::: Available data

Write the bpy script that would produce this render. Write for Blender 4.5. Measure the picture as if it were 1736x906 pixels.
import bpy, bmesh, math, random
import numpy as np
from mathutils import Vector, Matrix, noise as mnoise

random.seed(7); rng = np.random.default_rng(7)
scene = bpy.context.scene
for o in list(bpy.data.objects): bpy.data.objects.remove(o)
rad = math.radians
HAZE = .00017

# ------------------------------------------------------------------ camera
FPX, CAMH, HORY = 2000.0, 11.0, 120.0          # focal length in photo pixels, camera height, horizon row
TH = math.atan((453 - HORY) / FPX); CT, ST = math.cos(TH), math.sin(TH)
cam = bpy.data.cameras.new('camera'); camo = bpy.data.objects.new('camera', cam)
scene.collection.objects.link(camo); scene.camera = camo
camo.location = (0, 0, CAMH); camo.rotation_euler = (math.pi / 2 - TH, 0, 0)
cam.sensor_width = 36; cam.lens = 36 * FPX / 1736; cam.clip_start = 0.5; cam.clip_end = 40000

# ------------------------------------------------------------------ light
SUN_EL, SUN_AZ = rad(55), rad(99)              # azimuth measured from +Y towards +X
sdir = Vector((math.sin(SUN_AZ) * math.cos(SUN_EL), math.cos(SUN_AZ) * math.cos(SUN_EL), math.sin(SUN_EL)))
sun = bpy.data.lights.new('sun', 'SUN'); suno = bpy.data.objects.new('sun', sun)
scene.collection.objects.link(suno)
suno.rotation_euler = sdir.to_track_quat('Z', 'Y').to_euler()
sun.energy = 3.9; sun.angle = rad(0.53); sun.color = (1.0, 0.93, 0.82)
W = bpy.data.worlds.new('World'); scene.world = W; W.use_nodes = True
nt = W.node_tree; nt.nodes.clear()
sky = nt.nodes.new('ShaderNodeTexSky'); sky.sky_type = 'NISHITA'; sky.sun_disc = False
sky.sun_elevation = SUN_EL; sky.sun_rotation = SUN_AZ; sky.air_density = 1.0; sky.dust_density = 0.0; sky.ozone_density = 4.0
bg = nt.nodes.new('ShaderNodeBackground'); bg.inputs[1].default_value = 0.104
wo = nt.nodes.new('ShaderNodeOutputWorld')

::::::

Restate the data above exactly, keeping each word as it stands.

Write the bpy script that would produce this render. Write for Blender 4.5. Measure the picture as if it were 1736x906 pixels.
import bpy, bmesh, math, random
import numpy as np
from mathutils import Vector, Matrix, noise as mnoise

random.seed(7); rng = np.random.default_rng(7)
scene = bpy.context.scene
for o in list(bpy.data.objects): bpy.data.objects.remove(o)
rad = math.radians
HAZE = .00017

# ------------------------------------------------------------------ camera
FPX, CAMH, HORY = 2000.0, 11.0, 120.0          # focal length in photo pixels, camera height, horizon row
TH = math.atan((453 - HORY) / FPX); CT, ST = math.cos(TH), math.sin(TH)
cam = bpy.data.cameras.new('camera'); camo = bpy.data.objects.new('camera', cam)
scene.collection.objects.link(camo); scene.camera = camo
camo.location = (0, 0, CAMH); camo.rotation_euler = (math.pi / 2 - TH, 0, 0)
cam.sensor_width = 36; cam.lens = 36 * FPX / 1736; cam.clip_start = 0.5; cam.clip_end = 40000

# ------------------------------------------------------------------ light
SUN_EL, SUN_AZ = rad(55), rad(99)              # azimuth measured from +Y towards +X
sdir = Vector((math.sin(SUN_AZ) * math.cos(SUN_EL), math.cos(SUN_AZ) * math.cos(SUN_EL), math.sin(SUN_EL)))
sun = bpy.data.lights.new('sun', 'SUN'); suno = bpy.data.objects.new('sun', sun)
scene.collection.objects.link(suno)
suno.rotation_euler = sdir.to_track_quat('Z', 'Y').to_euler()
sun.energy = 3.9; sun.angle = rad(0.53); sun.color = (1.0, 0.93, 0.82)
W = bpy.data.worlds.new('World'); scene.world = W; W.use_nodes = True
nt = W.node_tree; nt.nodes.clear()
sky = nt.nodes.new('ShaderNodeTexSky'); sky.sky_type = 'NISHITA'; sky.sun_disc = False
sky.sun_elevation = SUN_EL; sky.sun_rotation = SUN_AZ; sky.air_density = 1.0; sky.dust_density = 0.0; sky.ozone_density = 4.0
bg = nt.nodes.new('ShaderNodeBackground'); bg.inputs[1].default_value = 0.104
wo = nt.nodes.new('ShaderNodeOutputWorld')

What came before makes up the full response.